-- START OF INPUT FOR THIS TASK --
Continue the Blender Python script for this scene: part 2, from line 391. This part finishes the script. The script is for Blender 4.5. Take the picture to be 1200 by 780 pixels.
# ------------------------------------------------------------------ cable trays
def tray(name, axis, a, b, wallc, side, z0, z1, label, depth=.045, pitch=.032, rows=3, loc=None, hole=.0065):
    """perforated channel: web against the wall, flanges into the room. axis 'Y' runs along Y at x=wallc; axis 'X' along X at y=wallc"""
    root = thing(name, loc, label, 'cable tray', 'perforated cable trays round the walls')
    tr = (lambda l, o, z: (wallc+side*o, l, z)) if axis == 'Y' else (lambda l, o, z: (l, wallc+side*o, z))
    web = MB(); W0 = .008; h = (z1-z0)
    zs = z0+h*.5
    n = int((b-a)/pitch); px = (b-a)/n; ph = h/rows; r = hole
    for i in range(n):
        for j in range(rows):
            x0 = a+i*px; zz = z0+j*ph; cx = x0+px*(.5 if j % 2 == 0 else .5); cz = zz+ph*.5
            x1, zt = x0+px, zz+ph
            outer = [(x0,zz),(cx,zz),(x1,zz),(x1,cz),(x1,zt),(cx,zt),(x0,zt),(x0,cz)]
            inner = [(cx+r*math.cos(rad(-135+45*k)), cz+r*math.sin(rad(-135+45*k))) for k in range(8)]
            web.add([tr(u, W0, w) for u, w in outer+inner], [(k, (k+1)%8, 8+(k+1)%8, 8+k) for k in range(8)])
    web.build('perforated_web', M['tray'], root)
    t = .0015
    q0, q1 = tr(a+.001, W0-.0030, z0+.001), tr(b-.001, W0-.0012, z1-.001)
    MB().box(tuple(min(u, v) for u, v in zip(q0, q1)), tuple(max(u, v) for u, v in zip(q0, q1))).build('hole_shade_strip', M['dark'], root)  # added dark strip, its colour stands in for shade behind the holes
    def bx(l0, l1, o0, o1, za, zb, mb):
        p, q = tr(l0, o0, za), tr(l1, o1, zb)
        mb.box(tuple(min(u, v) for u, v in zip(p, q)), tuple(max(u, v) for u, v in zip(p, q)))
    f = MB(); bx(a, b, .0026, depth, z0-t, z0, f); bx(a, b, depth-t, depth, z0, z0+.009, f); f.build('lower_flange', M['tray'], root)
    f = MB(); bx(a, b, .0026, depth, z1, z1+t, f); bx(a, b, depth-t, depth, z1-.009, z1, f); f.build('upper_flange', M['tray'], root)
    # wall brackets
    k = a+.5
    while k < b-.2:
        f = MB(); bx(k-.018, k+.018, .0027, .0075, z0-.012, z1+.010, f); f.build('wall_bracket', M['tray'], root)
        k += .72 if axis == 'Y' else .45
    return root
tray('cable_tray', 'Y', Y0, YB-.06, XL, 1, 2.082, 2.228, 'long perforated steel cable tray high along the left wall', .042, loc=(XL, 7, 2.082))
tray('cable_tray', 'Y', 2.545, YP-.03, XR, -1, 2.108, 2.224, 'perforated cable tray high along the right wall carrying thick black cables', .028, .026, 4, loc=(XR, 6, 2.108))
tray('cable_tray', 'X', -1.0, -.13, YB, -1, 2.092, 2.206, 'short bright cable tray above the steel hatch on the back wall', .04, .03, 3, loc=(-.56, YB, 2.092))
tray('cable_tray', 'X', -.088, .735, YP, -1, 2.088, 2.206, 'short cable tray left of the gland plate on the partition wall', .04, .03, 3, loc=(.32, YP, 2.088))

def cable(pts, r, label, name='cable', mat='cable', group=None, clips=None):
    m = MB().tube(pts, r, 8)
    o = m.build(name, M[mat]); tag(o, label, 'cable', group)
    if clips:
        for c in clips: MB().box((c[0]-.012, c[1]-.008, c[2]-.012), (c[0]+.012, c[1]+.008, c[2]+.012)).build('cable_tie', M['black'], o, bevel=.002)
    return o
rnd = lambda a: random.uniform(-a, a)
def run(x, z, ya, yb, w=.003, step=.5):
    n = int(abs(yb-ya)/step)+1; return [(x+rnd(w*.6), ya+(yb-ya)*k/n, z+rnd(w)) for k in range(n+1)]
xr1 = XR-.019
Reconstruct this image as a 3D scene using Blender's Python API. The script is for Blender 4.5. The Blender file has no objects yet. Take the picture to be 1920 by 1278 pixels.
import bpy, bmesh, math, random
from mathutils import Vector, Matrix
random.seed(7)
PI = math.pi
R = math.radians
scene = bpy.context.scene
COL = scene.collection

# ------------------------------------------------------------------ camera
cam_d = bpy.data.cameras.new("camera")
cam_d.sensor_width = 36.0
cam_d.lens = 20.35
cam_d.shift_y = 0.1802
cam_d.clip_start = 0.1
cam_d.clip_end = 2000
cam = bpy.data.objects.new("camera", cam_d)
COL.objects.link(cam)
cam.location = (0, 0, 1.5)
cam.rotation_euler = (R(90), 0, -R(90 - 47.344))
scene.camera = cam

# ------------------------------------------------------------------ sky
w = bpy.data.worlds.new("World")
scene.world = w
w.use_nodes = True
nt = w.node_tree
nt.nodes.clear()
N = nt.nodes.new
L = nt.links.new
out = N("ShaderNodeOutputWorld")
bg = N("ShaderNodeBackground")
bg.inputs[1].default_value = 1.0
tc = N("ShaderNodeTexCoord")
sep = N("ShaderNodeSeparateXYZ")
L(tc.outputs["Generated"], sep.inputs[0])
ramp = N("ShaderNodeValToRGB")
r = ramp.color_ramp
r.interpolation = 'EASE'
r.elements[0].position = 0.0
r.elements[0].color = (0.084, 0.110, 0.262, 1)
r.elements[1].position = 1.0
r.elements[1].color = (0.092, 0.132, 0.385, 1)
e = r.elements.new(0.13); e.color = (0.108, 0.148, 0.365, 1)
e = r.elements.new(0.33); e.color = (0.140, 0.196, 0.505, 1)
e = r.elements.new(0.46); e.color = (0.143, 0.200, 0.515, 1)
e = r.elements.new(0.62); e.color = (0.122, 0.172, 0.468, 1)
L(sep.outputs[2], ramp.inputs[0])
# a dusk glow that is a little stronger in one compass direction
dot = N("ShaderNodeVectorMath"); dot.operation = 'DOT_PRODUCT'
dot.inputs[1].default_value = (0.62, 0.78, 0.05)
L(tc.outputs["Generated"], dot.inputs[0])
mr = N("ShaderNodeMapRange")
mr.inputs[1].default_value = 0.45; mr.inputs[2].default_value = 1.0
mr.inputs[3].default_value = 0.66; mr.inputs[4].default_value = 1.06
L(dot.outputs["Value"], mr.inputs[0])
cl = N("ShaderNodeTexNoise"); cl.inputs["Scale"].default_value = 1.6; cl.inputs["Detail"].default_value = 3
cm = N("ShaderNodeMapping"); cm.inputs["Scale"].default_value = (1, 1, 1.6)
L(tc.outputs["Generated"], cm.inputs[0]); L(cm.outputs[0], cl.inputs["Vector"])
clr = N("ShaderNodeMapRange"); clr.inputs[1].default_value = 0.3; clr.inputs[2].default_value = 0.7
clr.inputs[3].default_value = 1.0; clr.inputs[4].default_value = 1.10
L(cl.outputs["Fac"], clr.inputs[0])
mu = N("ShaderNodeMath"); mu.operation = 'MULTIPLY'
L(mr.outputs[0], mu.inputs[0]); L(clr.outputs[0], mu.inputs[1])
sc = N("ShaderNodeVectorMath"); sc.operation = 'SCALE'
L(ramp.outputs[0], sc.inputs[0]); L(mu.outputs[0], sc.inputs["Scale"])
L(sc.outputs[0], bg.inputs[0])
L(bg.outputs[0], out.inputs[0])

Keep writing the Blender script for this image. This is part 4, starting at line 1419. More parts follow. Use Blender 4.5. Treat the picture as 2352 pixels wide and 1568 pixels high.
-- END OF INPUT FOR THIS TASK --
_SHORT EXERCISE_.
Copy out precisely the lines that begin at the line containing "Reconstruct this image" and end at the line containing "scene.camera = cam", including both; write nothing else.

_RESPONSE TO THIS EXERCISE_.
Reconstruct this image as a 3D scene using Blender's Python API. The script is for Blender 4.5. The Blender file has no objects yet. Take the picture to be 1920 by 1278 pixels.
import bpy, bmesh, math, random
from mathutils import Vector, Matrix
random.seed(7)
PI = math.pi
R = math.radians
scene = bpy.context.scene
COL = scene.collection

# ------------------------------------------------------------------ camera
cam_d = bpy.data.cameras.new("camera")
cam_d.sensor_width = 36.0
cam_d.lens = 20.35
cam_d.shift_y = 0.1802
cam_d.clip_start = 0.1
cam_d.clip_end = 2000
cam = bpy.data.objects.new("camera", cam_d)
COL.objects.link(cam)
cam.location = (0, 0, 1.5)
cam.rotation_euler = (R(90), 0, -R(90 - 47.344))
scene.camera = cam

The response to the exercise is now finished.